>> begin
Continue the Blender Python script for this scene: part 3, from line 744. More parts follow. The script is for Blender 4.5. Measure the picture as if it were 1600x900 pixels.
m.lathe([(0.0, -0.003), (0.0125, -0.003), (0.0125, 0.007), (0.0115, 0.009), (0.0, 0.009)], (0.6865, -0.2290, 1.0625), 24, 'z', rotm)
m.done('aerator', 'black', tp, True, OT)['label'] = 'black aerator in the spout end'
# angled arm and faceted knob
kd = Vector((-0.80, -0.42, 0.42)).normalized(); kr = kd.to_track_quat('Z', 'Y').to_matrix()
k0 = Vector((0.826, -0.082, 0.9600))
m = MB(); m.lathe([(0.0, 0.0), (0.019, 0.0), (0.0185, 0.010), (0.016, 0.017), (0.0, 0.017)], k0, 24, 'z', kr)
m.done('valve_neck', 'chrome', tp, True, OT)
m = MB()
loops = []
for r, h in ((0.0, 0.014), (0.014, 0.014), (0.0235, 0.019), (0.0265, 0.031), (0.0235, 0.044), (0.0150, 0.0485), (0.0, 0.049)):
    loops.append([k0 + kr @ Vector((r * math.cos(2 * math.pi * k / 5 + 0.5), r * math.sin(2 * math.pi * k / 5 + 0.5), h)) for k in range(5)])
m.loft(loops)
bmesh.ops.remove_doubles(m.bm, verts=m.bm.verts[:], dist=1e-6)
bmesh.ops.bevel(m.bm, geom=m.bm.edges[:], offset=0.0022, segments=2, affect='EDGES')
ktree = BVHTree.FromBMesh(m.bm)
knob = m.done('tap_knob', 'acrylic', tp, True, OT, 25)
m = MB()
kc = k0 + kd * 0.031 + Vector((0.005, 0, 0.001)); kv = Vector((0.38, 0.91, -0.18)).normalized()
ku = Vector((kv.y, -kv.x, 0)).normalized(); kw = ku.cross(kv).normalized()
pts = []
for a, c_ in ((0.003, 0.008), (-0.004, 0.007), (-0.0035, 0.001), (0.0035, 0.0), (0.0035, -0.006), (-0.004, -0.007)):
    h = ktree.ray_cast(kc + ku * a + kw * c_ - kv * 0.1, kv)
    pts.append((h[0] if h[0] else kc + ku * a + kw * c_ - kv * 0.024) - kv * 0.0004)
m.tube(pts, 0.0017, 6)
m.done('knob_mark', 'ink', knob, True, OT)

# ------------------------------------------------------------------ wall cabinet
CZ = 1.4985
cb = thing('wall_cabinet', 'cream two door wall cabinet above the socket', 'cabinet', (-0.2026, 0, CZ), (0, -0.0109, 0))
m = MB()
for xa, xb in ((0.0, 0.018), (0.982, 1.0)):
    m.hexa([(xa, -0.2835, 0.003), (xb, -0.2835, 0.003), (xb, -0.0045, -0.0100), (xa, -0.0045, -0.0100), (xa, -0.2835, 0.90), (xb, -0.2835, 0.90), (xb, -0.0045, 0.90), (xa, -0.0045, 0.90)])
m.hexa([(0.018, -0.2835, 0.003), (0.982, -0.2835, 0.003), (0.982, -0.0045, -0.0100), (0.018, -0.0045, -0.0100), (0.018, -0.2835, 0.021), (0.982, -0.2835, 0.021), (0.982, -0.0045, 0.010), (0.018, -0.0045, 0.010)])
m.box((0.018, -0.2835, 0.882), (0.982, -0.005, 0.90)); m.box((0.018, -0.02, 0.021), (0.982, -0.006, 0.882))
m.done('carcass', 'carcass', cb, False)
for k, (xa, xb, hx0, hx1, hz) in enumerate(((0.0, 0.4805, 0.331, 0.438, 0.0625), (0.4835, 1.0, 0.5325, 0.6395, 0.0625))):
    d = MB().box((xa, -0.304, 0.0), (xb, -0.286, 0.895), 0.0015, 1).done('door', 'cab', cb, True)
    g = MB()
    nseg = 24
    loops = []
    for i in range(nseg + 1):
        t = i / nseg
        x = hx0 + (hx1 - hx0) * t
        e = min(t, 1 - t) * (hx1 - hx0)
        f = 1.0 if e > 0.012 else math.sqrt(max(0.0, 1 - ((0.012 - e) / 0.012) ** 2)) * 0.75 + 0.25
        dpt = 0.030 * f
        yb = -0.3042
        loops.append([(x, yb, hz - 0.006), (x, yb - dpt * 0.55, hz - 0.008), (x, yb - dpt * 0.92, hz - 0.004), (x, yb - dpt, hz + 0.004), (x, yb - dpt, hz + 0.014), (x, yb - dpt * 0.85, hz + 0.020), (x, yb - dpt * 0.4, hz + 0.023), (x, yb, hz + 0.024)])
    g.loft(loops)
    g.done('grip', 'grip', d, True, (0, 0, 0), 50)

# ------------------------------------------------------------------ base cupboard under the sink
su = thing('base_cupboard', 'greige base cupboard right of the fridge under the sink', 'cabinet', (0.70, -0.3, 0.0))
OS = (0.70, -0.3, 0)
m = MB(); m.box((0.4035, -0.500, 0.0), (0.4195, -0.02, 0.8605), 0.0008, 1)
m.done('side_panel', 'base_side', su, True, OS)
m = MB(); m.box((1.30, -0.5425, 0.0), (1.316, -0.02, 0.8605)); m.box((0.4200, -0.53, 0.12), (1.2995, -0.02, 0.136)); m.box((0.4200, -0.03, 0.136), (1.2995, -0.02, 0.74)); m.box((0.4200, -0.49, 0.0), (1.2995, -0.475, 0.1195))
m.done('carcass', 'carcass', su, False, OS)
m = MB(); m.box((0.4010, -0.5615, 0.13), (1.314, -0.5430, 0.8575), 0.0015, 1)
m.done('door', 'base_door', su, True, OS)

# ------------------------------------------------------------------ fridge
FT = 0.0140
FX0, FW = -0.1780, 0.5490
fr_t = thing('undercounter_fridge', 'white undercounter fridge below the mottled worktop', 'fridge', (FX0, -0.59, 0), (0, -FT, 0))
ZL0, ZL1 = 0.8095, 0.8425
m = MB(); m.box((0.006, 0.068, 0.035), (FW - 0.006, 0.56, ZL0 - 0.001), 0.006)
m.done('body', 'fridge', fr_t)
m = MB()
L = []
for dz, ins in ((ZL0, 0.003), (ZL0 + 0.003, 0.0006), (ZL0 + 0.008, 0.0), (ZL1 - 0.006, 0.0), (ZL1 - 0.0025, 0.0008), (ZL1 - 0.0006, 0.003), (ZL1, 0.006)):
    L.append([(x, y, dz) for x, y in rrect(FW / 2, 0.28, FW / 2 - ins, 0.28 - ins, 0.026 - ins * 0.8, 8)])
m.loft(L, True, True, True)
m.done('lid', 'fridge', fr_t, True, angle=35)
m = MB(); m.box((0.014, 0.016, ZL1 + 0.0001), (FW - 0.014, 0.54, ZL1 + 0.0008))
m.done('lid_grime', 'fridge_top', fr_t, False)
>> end
__Short exercise__
Restate the whole listing exactly.

__The solution__
Continue the Blender Python script for this scene: part 3, from line 744. More parts follow. The script is for Blender 4.5. Measure the picture as if it were 1600x900 pixels.
m.lathe([(0.0, -0.003), (0.0125, -0.003), (0.0125, 0.007), (0.0115, 0.009), (0.0, 0.009)], (0.6865, -0.2290, 1.0625), 24, 'z', rotm)
m.done('aerator', 'black', tp, True, OT)['label'] = 'black aerator in the spout end'
# angled arm and faceted knob
kd = Vector((-0.80, -0.42, 0.42)).normalized(); kr = kd.to_track_quat('Z', 'Y').to_matrix()
k0 = Vector((0.826, -0.082, 0.9600))
m = MB(); m.lathe([(0.0, 0.0), (0.019, 0.0), (0.0185, 0.010), (0.016, 0.017), (0.0, 0.017)], k0, 24, 'z', kr)
m.done('valve_neck', 'chrome', tp, True, OT)
m = MB()
loops = []
for r, h in ((0.0, 0.014), (0.014, 0.014), (0.0235, 0.019), (0.0265, 0.031), (0.0235, 0.044), (0.0150, 0.0485), (0.0, 0.049)):
    loops.append([k0 + kr @ Vector((r * math.cos(2 * math.pi * k / 5 + 0.5), r * math.sin(2 * math.pi * k / 5 + 0.5), h)) for k in range(5)])
m.loft(loops)
bmesh.ops.remove_doubles(m.bm, verts=m.bm.verts[:], dist=1e-6)
bmesh.ops.bevel(m.bm, geom=m.bm.edges[:], offset=0.0022, segments=2, affect='EDGES')
ktree = BVHTree.FromBMesh(m.bm)
knob = m.done('tap_knob', 'acrylic', tp, True, OT, 25)
m = MB()
kc = k0 + kd * 0.031 + Vector((0.005, 0, 0.001)); kv = Vector((0.38, 0.91, -0.18)).normalized()
ku = Vector((kv.y, -kv.x, 0)).normalized(); kw = ku.cross(kv).normalized()
pts = []
for a, c_ in ((0.003, 0.008), (-0.004, 0.007), (-0.0035, 0.001), (0.0035, 0.0), (0.0035, -0.006), (-0.004, -0.007)):
    h = ktree.ray_cast(kc + ku * a + kw * c_ - kv * 0.1, kv)
    pts.append((h[0] if h[0] else kc + ku * a + kw * c_ - kv * 0.024) - kv * 0.0004)
m.tube(pts, 0.0017, 6)
m.done('knob_mark', 'ink', knob, True, OT)

# ------------------------------------------------------------------ wall cabinet
CZ = 1.4985
cb = thing('wall_cabinet', 'cream two door wall cabinet above the socket', 'cabinet', (-0.2026, 0, CZ), (0, -0.0109, 0))
m = MB()
for xa, xb in ((0.0, 0.018), (0.982, 1.0)):
    m.hexa([(xa, -0.2835, 0.003), (xb, -0.2835, 0.003), (xb, -0.0045, -0.0100), (xa, -0.0045, -0.0100), (xa, -0.2835, 0.90), (xb, -0.2835, 0.90), (xb, -0.0045, 0.90), (xa, -0.0045, 0.90)])
m.hexa([(0.018, -0.2835, 0.003), (0.982, -0.2835, 0.003), (0.982, -0.0045, -0.0100), (0.018, -0.0045, -0.0100), (0.018, -0.2835, 0.021), (0.982, -0.2835, 0.021), (0.982, -0.0045, 0.010), (0.018, -0.0045, 0.010)])
m.box((0.018, -0.2835, 0.882), (0.982, -0.005, 0.90)); m.box((0.018, -0.02, 0.021), (0.982, -0.006, 0.882))
m.done('carcass', 'carcass', cb, False)
for k, (xa, xb, hx0, hx1, hz) in enumerate(((0.0, 0.4805, 0.331, 0.438, 0.0625), (0.4835, 1.0, 0.5325, 0.6395, 0.0625))):
    d = MB().box((xa, -0.304, 0.0), (xb, -0.286, 0.895), 0.0015, 1).done('door', 'cab', cb, True)
    g = MB()
    nseg = 24
    loops = []
    for i in range(nseg + 1):
        t = i / nseg
        x = hx0 + (hx1 - hx0) * t
        e = min(t, 1 - t) * (hx1 - hx0)
        f = 1.0 if e > 0.012 else math.sqrt(max(0.0, 1 - ((0.012 - e) / 0.012) ** 2)) * 0.75 + 0.25
        dpt = 0.030 * f
        yb = -0.3042
        loops.append([(x, yb, hz - 0.006), (x, yb - dpt * 0.55, hz - 0.008), (x, yb - dpt * 0.92, hz - 0.004), (x, yb - dpt, hz + 0.004), (x, yb - dpt, hz + 0.014), (x, yb - dpt * 0.85, hz + 0.020), (x, yb - dpt * 0.4, hz + 0.023), (x, yb, hz + 0.024)])
    g.loft(loops)
    g.done('grip', 'grip', d, True, (0, 0, 0), 50)

# ------------------------------------------------------------------ base cupboard under the sink
su = thing('base_cupboard', 'greige base cupboard right of the fridge under the sink', 'cabinet', (0.70, -0.3, 0.0))
OS = (0.70, -0.3, 0)
m = MB(); m.box((0.4035, -0.500, 0.0), (0.4195, -0.02, 0.8605), 0.0008, 1)
m.done('side_panel', 'base_side', su, True, OS)
m = MB(); m.box((1.30, -0.5425, 0.0), (1.316, -0.02, 0.8605)); m.box((0.4200, -0.53, 0.12), (1.2995, -0.02, 0.136)); m.box((0.4200, -0.03, 0.136), (1.2995, -0.02, 0.74)); m.box((0.4200, -0.49, 0.0), (1.2995, -0.475, 0.1195))
m.done('carcass', 'carcass', su, False, OS)
m = MB(); m.box((0.4010, -0.5615, 0.13), (1.314, -0.5430, 0.8575), 0.0015, 1)
m.done('door', 'base_door', su, True, OS)

# ------------------------------------------------------------------ fridge
FT = 0.0140
FX0, FW = -0.1780, 0.5490
fr_t = thing('undercounter_fridge', 'white undercounter fridge below the mottled worktop', 'fridge', (FX0, -0.59, 0), (0, -FT, 0))
ZL0, ZL1 = 0.8095, 0.8425
m = MB(); m.box((0.006, 0.068, 0.035), (FW - 0.006, 0.56, ZL0 - 0.001), 0.006)
m.done('body', 'fridge', fr_t)
m = MB()
L = []
for dz, ins in ((ZL0, 0.003), (ZL0 + 0.003, 0.0006), (ZL0 + 0.008, 0.0), (ZL1 - 0.006, 0.0), (ZL1 - 0.0025, 0.0008), (ZL1 - 0.0006, 0.003), (ZL1, 0.006)):
    L.append([(x, y, dz) for x, y in rrect(FW / 2, 0.28, FW / 2 - ins, 0.28 - ins, 0.026 - ins * 0.8, 8)])
m.loft(L, True, True, True)
m.done('lid', 'fridge', fr_t, True, angle=35)
m = MB(); m.box((0.014, 0.016, ZL1 + 0.0001), (FW - 0.014, 0.54, ZL1 + 0.0008))
m.done('lid_grime', 'fridge_top', fr_t, False)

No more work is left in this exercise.